The Minister said that were one to speak to the fastest growing sector in Guyana – the business processing outsourcing sector – one would hear the complaint that the cost of internet bandwidth is too high.

He said that an American firm did a study on this sector in Guyana and concluded that the cost of bandwidth as the single most important impediment to entry into this market. “They said that Guyana is as competitive as other places except for the cost of bandwidth,” he said. He said that were the cost of bandwidth comparable to those of other countries then thousands of jobs could be created.

“Again I have perused the programme and [see nothing addressing the cost of bandwidth,” he said. “This is the sector that is populated by the single largest private employer in Guyana, the single international investor which has created the most jobs in Guyana,” he said.

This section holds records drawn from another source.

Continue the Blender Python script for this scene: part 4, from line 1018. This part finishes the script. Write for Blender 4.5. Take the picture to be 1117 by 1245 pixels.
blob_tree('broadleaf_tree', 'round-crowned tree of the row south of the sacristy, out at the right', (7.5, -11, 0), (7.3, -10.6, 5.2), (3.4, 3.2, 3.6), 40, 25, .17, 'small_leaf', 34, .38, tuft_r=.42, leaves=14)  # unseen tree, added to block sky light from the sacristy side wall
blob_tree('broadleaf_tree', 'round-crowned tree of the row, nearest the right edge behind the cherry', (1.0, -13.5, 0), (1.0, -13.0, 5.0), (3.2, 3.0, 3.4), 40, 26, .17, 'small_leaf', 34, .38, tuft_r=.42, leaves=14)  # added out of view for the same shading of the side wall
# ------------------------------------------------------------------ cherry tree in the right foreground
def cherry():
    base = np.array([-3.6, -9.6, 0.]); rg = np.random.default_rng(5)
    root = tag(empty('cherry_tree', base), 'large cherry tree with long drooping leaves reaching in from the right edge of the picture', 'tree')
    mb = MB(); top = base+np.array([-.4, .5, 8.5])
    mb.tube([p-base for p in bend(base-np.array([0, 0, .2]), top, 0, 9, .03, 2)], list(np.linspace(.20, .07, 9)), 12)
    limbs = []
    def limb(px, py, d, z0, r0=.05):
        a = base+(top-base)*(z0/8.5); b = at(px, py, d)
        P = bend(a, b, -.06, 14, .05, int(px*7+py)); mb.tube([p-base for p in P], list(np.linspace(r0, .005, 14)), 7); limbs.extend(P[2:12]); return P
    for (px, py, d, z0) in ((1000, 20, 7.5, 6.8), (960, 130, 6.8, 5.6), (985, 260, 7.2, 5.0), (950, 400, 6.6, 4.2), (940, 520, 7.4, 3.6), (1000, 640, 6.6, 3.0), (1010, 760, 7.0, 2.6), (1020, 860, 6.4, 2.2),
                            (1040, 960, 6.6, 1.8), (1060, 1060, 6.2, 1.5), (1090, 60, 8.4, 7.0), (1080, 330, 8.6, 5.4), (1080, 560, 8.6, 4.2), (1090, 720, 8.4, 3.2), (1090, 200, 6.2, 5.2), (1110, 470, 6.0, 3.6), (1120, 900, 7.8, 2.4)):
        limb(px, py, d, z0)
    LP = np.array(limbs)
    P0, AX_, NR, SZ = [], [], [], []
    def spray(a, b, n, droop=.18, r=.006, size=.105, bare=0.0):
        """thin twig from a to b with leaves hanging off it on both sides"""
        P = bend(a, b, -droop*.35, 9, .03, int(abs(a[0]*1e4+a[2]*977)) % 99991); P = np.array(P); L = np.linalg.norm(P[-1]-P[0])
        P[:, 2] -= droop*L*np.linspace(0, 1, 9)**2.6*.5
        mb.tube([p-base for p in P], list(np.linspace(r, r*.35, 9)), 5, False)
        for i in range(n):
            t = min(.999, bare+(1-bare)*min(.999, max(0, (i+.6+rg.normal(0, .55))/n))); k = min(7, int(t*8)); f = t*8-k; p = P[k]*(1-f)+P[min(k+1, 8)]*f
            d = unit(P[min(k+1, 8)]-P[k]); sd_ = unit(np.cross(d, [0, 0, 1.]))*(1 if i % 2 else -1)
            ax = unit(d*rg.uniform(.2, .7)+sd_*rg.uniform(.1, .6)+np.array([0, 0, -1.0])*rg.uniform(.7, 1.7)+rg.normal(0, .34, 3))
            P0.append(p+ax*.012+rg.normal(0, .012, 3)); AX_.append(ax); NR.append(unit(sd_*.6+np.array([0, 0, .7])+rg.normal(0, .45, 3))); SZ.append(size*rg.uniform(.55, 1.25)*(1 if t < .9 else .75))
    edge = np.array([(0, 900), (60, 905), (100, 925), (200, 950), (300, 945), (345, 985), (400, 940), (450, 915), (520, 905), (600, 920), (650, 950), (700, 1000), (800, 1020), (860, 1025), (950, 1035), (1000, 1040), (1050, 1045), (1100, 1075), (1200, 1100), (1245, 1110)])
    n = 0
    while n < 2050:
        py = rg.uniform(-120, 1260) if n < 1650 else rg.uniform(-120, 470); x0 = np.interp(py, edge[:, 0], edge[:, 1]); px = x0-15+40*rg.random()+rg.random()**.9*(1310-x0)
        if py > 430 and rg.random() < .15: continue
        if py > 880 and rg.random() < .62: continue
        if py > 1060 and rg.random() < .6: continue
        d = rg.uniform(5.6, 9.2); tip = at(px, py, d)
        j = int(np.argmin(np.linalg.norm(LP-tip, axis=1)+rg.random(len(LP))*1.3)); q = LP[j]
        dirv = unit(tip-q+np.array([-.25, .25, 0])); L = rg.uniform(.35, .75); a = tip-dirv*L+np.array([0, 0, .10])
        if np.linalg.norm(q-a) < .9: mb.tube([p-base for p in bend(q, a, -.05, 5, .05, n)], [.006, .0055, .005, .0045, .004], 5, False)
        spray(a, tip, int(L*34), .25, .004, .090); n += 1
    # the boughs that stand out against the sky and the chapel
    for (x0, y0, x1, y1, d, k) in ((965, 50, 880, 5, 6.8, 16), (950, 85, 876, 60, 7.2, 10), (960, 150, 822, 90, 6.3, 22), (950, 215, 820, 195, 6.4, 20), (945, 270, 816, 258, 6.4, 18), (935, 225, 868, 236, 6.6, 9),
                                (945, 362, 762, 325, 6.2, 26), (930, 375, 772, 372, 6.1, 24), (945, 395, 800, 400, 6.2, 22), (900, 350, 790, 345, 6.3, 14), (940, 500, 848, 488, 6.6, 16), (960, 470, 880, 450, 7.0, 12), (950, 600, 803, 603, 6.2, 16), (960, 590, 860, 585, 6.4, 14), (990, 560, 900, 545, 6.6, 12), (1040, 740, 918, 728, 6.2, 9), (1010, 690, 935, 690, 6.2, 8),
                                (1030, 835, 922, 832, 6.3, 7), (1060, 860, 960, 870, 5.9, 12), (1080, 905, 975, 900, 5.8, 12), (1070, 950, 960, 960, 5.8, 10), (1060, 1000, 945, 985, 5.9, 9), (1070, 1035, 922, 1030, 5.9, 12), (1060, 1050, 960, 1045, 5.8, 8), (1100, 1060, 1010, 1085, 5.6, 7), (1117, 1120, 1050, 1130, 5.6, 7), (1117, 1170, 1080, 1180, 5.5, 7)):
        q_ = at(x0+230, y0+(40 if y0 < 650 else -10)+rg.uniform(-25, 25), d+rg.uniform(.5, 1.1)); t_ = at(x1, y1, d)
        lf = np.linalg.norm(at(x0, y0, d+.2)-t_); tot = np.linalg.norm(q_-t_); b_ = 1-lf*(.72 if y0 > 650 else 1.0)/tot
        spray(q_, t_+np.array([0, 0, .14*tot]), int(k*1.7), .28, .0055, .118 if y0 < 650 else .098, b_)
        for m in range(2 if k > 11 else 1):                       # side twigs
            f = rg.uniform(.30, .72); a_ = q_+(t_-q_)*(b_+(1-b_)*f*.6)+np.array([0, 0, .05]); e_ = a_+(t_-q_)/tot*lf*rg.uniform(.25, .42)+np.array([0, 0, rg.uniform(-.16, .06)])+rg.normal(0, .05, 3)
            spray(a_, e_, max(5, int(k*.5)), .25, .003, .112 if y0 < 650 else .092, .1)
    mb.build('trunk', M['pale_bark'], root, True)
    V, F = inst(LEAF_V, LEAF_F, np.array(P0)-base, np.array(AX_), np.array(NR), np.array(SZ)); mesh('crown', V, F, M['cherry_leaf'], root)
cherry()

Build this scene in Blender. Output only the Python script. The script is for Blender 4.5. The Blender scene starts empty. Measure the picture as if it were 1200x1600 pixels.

“They created 2,000 jobs in a few years…they must have had a reason for coming to Guyana,” he said. This appeared to be a reference to Mexican call centre company Qualfon.
“We as a country have made tremendous efforts to improve the business environment…to put in place legislative and institutional environment conducive to macro-economic growth, profitability and job creation,” he said. “I believe if we are to be objective and fair we have made considerable progress in this regard,” Singh said.

Observers point out that the cost of energy and bandwidth is mainly in the purview of the government. Critics have said that in the last 20 years the government has done very little at finding cheaper sources of energy or lowering costs by significantly cutting commercial and line losses at the power company.

In relation to bandwidth, the government controls licensing and the spectrum. It was noted that it has invested in a fibre optic cable which is intended for public sector use and may not have an impact on bandwidth cost.  High bandwidth costs has been frequently cited by the private sector here.

Speaking immediately after the Minister, Canadian High Commissioner to Guyana David Devine said,

“I don’t think that there is anyone in this room who wishes to exaggerate this situation. We agree I think that everyone here [knows] that we have to have strong structures in place.”

Defending the conference agenda, Devine said that the purpose of the conference was to enhance those structures

“We did share the programme rather broadly, including to quite a number of ministries in the government, the private sector, the Chamber of Commerce and other groups and we tried to structure it in a way that provided balance and tried to get at some of the main issues,” said Devine.